Nonetheless, the need for a balanced perspective having been drummed into him during the intensive training sessions conducted by the newspaper before it launched, Fawad decides to include a description of a less-than-ideal situation. One actor describes how she ran away with a boyfriend who then sold her to another man who raped her for a month before putting her up for sale again. Then he realizes the hint of exploitation takes the story in a needlessly negative direction. He compensates by including a bevy of beauties who do it because they like it. Because they are aroused by it. Because it has become an addiction.

Fawad ends his piece with a cursory nod to distribution and law enforcement, two factors that have, he feels, traditionally featured too heavily in any examination of the porn industry. In this he is aided by the courteous compliance of nameless shopkeepers who are only too happy to facilitate the sale of super hits like Take Me In Your Arms and Love On The Beach, and the bumbling incompetence of local policemen, who scoff at the very notion of there being a local porn industry. Spent, he reclines, exhausted, as the editor runs his/her eyes hungrily up and down the taut lines of his blunt word hammer.

“I’m wondering,” says the editor, “if I should listen to that little voice in my crack-smoking head that is saying 'Yeh article hamaray 'We’re not tabloid ji' credentials ki patloon utar day ga?'”

Fawad looks up coyly and says, “Please don’t.” 

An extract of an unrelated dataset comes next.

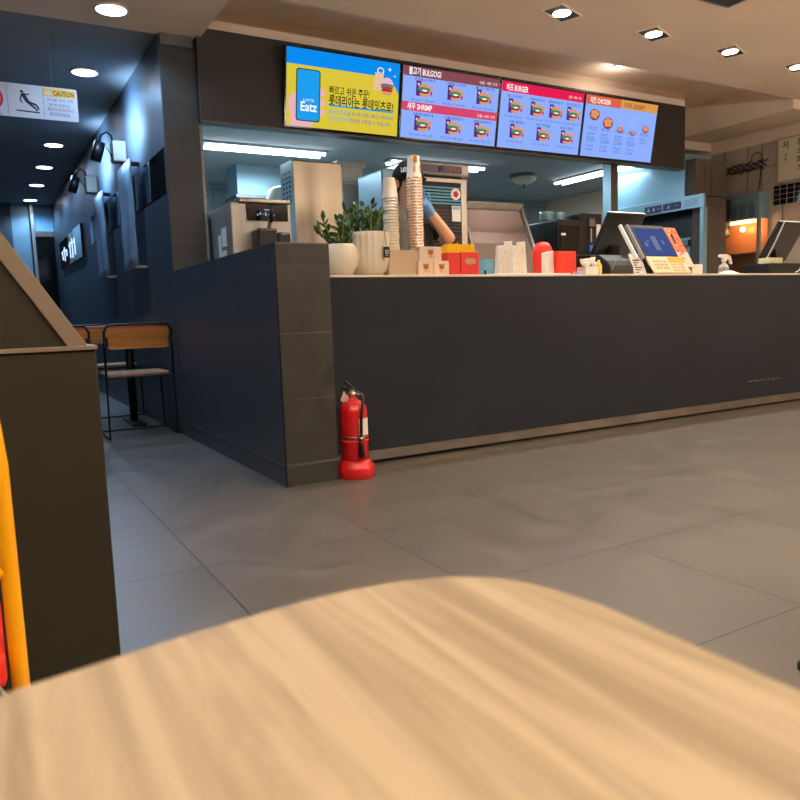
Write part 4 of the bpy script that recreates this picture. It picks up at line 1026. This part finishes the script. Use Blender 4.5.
m = mb(M_['signwhite']); m.M = Matrix.Translation((hx-.098, hy-.062, 1.655))@Matrix.Rotation(-.6, 4, 'Z')@Matrix.Rotation(PI/2-.3, 4, 'X'); m.text('LOTTE', 0, 0, .04, 0, width=.085, bold=.04, ext=.006); m.build('cap_logo', cap_)

# ------------------------------------------------------------------ fire extinguisher
t = thing('fire_extinguisher', 'red fire extinguisher standing on the floor against the dark pier', 'fire extinguisher', (1.525, 3.12, 0))
t.rotation_euler = (0, 0, -.7)
mb(M_['red']).lathe([(.088, 0), (.092, .004), (.094, .045), (.088, .06), (.076, .075), (.07, .085)], n=40).build('base_ring', t, True, local=True)
cyl_ = mb(M_['red']).lathe([(.060, .07), (.066, .075), (.067, .31), (.065, .325), (.058, .345), (.042, .362), (.02, .372), (.02, .385)], n=40).build('cylinder', t, True, local=True)
mb(M_['steelskirt']).lathe([(.0677, .188), (.0683, .189), (.0683, .199), (.0677, .2)], n=40).build('band', cyl_, True, local=True)
mb(M_['redbox']).lathe([(.0668, .172), (.0685, .173), (.0685, .180), (.0668, .181)], n=40).build('lower_band', cyl_, True, local=True)
# curved label
m = mb(M_['whitep']); A0 = [-.98+.16*i for i in range(7)]
m.add([(.0685*math.cos(a), .0685*math.sin(a), zz) for a in A0 for zz in (.205, .285)], [(2*i, 2*i+2, 2*i+3, 2*i+1) for i in range(6)])
m.build('label_sheet', cyl_, True, local=True)
mb(M_['chromeish']).lathe([(.018, .383), (.022, .387), (.022, .405), (.015, .41), (.012, .42)], n=16).build('valve', t, True, local=True)
mb(M_['chromeish']).cyl((.0, -.0, .398), (.052, -.02, .395), .007, 10).build('outlet', t, True, local=True)
mb(M_['black']).prism([(-.05, .425), (.045, .398), (.045, .404), (-.048, .434)][::-1], 'y', -.009, .009).build('lower_handle', t, local=True, bevel=.002)
mb(M_['black']).prism([(-.04, .455), (-.03, .462), (.02, .415), (.012, .41)][::-1], 'y', -.009, .009).build('lever', t, local=True, bevel=.002)
mb(M_['black']).tube([(.045, -.02, .395), (.058, -.035, .38), (.058, -.05, .34), (.052, -.062, .28), (.05, -.064, .2), (.05, -.066, .13)], [.008]*5+[.008], 10).build('hose', t, True, local=True)
mb(M_['black']).tube([(.05, -.066, .19), (.05, -.067, .16), (.05, -.069, .105)], [.010, .012, .016], 12).build('nozzle', t, True, local=True)
mb(M_['chromeish']).tube([(.05, -.066, .2), (.05, -.066, .188)], .0125, 10).build('hose_clip', t, True, local=True)
mb(mat('tag_pink', '#d8b0a4', .6)).add([(-.055, -.02, .37), (-.02, -.03, .345), (-.012, -.025, .385), (-.04, -.01, .415)], [(0, 1, 2, 3)]).build('inspection_tag', t, local=True)

# ------------------------------------------------------------------ corridor chairs and table
def chair(x, y, rz, lab):
    t = thing('dining_chair', lab, 'chair', (x, y, 0), rz, 'plywood and wire corridor chairs')
    # chair faces +y; back at y=-.22
    m = mb(M_['orangewood']).poly(rrect(-.2, .2, .6, .745, .03), .012); 
    for i, v in enumerate(m.v): m.v[i] = Vector((v.x, -.235+v.z-.02*math.cos(v.x/.2*1.3), v.y))
    m.build('backrest', t, local=True)
    m = mb(M_['seatwood']); m.poly(rrect(-.2, .2, -.2, .2, .03), .014)
    for i, v in enumerate(m.v): m.v[i] = Vector((v.x, v.y, v.z+.42))
    m.build('seat', t, local=True)
    F_ = M_['blackmetal']
    mb(F_).tube([(-.215, -.22, .43), (-.215, -.24, .6), (-.213, -.255, .72), (-.19, -.257, .755), (-.15, -.258, .76), (.15, -.258, .76), (.19, -.257, .755), (.213, -.255, .72), (.215, -.24, .6), (.215, -.22, .43)], .008, 8).build('back_frame', t, True, local=True)
    mb(F_).tube([(-.215, -.22, .41), (.215, -.22, .41), (.215, .2, .41), (-.215, .2, .41)], .007, 8, closed=True).build('seat_frame', t, local=True)
    for sx in (-1, 1):
        mb(F_).tube([(sx*.215, -.22, .43), (sx*.222, -.23, .01)], .006, 8).build('leg', t, local=True)
        mb(F_).tube([(sx*.215, .2, .41), (sx*.222, .18, .01)], .006, 8).build('leg', t, local=True)
        mb(F_).tube([(sx*.222, -.23, .008), (sx*.222, .18, .008)], .006, 8).build('runner', t, local=True)
        mb(M_['black']).box(sx*.205-.012, sx*.205+.012, -.262, -.235, .62, .68).build('bracket', t, local=True)
    mb(F_).tube([(-.222, .18, .01), (.222, .18, .01)], .006, 8).build('stretcher', t, local=True)
    return t
chair(.925, 5.32, 0, 'orange plywood chair in front of the blue wall, its back to the viewer')
chair(.42, 5.42, 0, 'plywood chair mostly hidden by the slanted bin, left of the orange one')
chair(.93, 6.5, PI, 'plywood chair facing the viewer on the far side of the table')
chair(.42, 6.5, PI, 'plywood chair on the far side of the table, behind the bin')
t = thing('dining_table', 'black pedestal dining table with red edged top by the corridor wall', 'table', (.7, 5.9, 0))
mb(M_['seatwood']).box(.25, 1.14, 5.62, 6.2, .735, .755).build('tabletop', t, bevel=.003)
mb(mat('red_edging', '#a8404a', .5)).box(.248, 1.142, 5.617, 5.62, .738, .752).build('edging', t)
for x in (.45, 1.0):
    mb(M_['blackmetal']).cyl((x, 5.9, .02), (x, 5.9, .735), .03, 16).build('pedestal', t, True)
    mb(M_['blackmetal']).box(x-.05, x+.05, 5.67, 6.13, 0, .02).build('foot', t, bevel=.004)

# ------------------------------------------------------------------ slanted bin cabinet, left
t = thing('waste_cabinet', 'dark olive waste cabinet with a slanted lid and brown metal trim', 'cabinet', (-.2, 1.5, 0))
mb(M_['olive']).box(-.75, .170, 1.31, 1.85, 0, .728).build('body', t, bevel=.003)
mb(M_['bintrim']).box(-.752, .172, 1.305, 1.86, .728, .735).build('ledge', t, bevel=.001)
mb(M_['olive']).prism([(-.75, .735), (.128, .735), (-.19, 1.25), (-.75, 1.25)][::-1], 'y', 1.325, 1.84).build('hood', t)
mb(M_['bintrim']).prism([(.128, .735), (.158, .735), (-.165, 1.262), (-.19, 1.25)][::-1], 'y', 1.318, 1.85).build('slanted_trim', t, bevel=.001)
# ------------------------------------------------------------------ yellow frame
t = thing('yellow_chair', 'yellow tubular framed chair with red seat at the left edge', 'chair', (-.15, .95, 0))
YP = M_['yellowpaint']
mb(YP).tube([(-.36, 1.02, .70), (-.1, 1.02, .70), (-.03, 1.02, .70), (-.006, 1.02, .688), (.005, 1.02, .66), (.0095, 1.02, .6), (.010, 1.02, .35), (.010, 1.02, .012)], .0108, 14).build('front_frame', t, True)
mb(YP).tube([(.006, 1.02, .465), (-.36, 1.02, .465)], .009, 10).build('crossbar', t, True)
mb(YP).tube([(-.36, 1.02, .012), (-.36, 1.02, .70)], .0125, 12).build('leg', t, True)
mb(YP).tube([(-.36, 1.2, .012), (-.36, 1.2, .43)], .0125, 12).build('leg', t, True)
mb(YP).tube([(-.16, 1.2, .012), (-.16, 1.2, .43)], .0125, 12).build('leg', t, True)
mb(M_['redbox']).box(-.36, -.004, .98, 1.21, .33, .375).build('seat', t, bevel=.01)
mb(M_['steel']).tube([(-.03, .976, .37), (.0, .976, .31)], .002, 6).build('seat_piping', t)
for x, y in ((.008, 1.02), (-.36, 1.02), (-.36, 1.2), (-.16, 1.2)): mb(M_['rubber']).cyl((x, y, 0), (x, y, .014), .015, 12).build('rubber_foot', t)
# stool whose foot peeks in at the right edge
t = thing('bar_stool', 'black stool standing at the right edge, only one foot in view', 'stool', (1.615, .75, 0))
mb(M_['seatwood']).lathe([(.15, .43), (.16, .435), (.16, .455), (.15, .46)], (1.615, .75, 0), 32).build('seat', t, True)
for a in range(4):
    q = PI/4+a*PI/2+.25
    mb(M_['blackmetal']).tube([(1.615+.12*math.cos(q), .75+.12*math.sin(q), .43), (1.615+.2*math.cos(q), .75+.2*math.sin(q), .012)], .01, 10).build('leg', t, True)
    mb(M_['rubber']).cyl((1.615+.2*math.cos(q), .75+.2*math.sin(q), 0), (1.615+.2*math.cos(q), .75+.2*math.sin(q), .014), .014, 12).build('foot_cap', t, True)

# ------------------------------------------------------------------ foreground table
t = thing('cafe_table', 'pale oak table with rounded corner filling the foreground', 'table', (-.1, -.2, 0))
TZ = .69
pts = [(-.5, -.62), (.10, -.62), (.135, -.6), (.144, -.56), (.1435, .05), (.1425, .11), (.142, .141), (.139, .159), (.132, .173), (.12, .182), (.1056, .188), (.09, .1905), (.0736, .1905), (.04, .187), (-.003, .1795), (-.25, .146), (-.48, .112), (-.53, .09), (-.55, .05), (-.55, -.58), (-.53, -.61)]
mb(M_['oak']).poly(pts, .022).build('tabletop', t, bevel=.003, local=True)
top = t.children[0]; top.location = (.1, .2, TZ-.022)
mb(M_['blackmetal']).cyl((-.2, -.2, .02), (-.2, -.2, TZ-.022), .035, 20).build('pedestal', t, True)
mb(M_['blackmetal']).lathe([(.24, 0), (.24, .012), (.05, .025)], (-.2, -.2, 0), 36).build('foot_plate', t, True)

# ------------------------------------------------------------------ world, camera, colour
wd = bpy.data.worlds.new('world'); SC.world = wd; wd.use_nodes = True
wd.node_tree.nodes['Background'].inputs[0].default_value = (.5, .55, .6, 1); wd.node_tree.nodes['Background'].inputs[1].default_value = .1
def nrm(v): return Vector(v).normalized()
fpx = 731.8
dx = nrm((1285, 130, -fpx)); dy = nrm((-424, 72, -fpx)); dz = dx.cross(dy).normalized(); dy = dz.cross(dx)
cam = bpy.data.cameras.new('camera'); co = bpy.data.objects.new('camera', cam); COL.objects.link(co)
R = Matrix((dx, dy, dz)).to_4x4()            # camera axes expressed in the room
co.matrix_world = Matrix.Translation((0, 0, .77))@R
cam.sensor_width = 36; cam.sensor_fit = 'HORIZONTAL'; cam.lens = 36*fpx/800; cam.clip_start = .02; cam.clip_end = 60
cam.dof.use_dof = True; cam.dof.focus_distance = 4.2; cam.dof.aperture_fstop = 19
SC.camera = co
SC.view_settings.view_transform = 'Standard'; SC.view_settings.look = 'None'; SC.view_settings.gamma = 1; SC.view_settings.exposure = 0
SC.view_settings.use_curve_mapping = False
SC.cycles.use_denoising = True
SC.cycles.max_bounces = 8; SC.cycles.sample_clamp_indirect = 6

Author’s Note: The above was, of course, inspired by Fawad Ali’s bodice ripping (not) take on Pakistan’s adult film industry, which was printed in the Express Tribune last Sunday and has since been doing the rounds via email and FB. Another article in their Sunday magazine, The Matriarchalso generated much excitement, primarily because it mentioned female undergarments and featured descriptions such as the following:

“Rolling around the floor in hysterical laughter, the women passed the item under inspection from hand to hand, checking the adjustable straps, the fasteners, the oyster satin and lace cups and cracking jokes about the underwires which gave it its shape until, with incredibly fast, startlingly deft movements the matriarch swung my caftan up and over my head, checked me over with her work-worn hands, covered me up, ripped open the fastening down the front of her kameez, held her matched pair of overripe watermelons out for inspection and said ‘See. Mine are much bigger than yours but I don’t wear one of those!’”
And:

The room erupted as she then tried to stuff herself in to the too small bra, two of her granddaughters struggling to squeeze her appurtenances into its delicate cups as if they were kneading dough for chapattis…”

Fawad Ali is presumably a reporter, while Zahrah Nasir is a columnist. His function requires research and analysis; hers can be satisfied by whimsical musing. Another crucial difference between Fawad Ali’s rather sketchy sketch of local titillation options and Zahrah Nasir’s playful piece on lingerie and women’s relationships with their bodies is that Zahrah Nasir can write. The Matriarch works because its somewhat lurid descriptions of undressing and breasts are merely a stepping stone to observations about culture, tradition and communication. Fawad Ali’s piece, on the other hand, is merely a stone that he should be beaten on the head with, repeatedly. So I will stand by Ms. Nasir’s right to examine the geo-strategic significance of knickers. Unless she uses the word ‘appurtenances’ again. Then she’s on her own.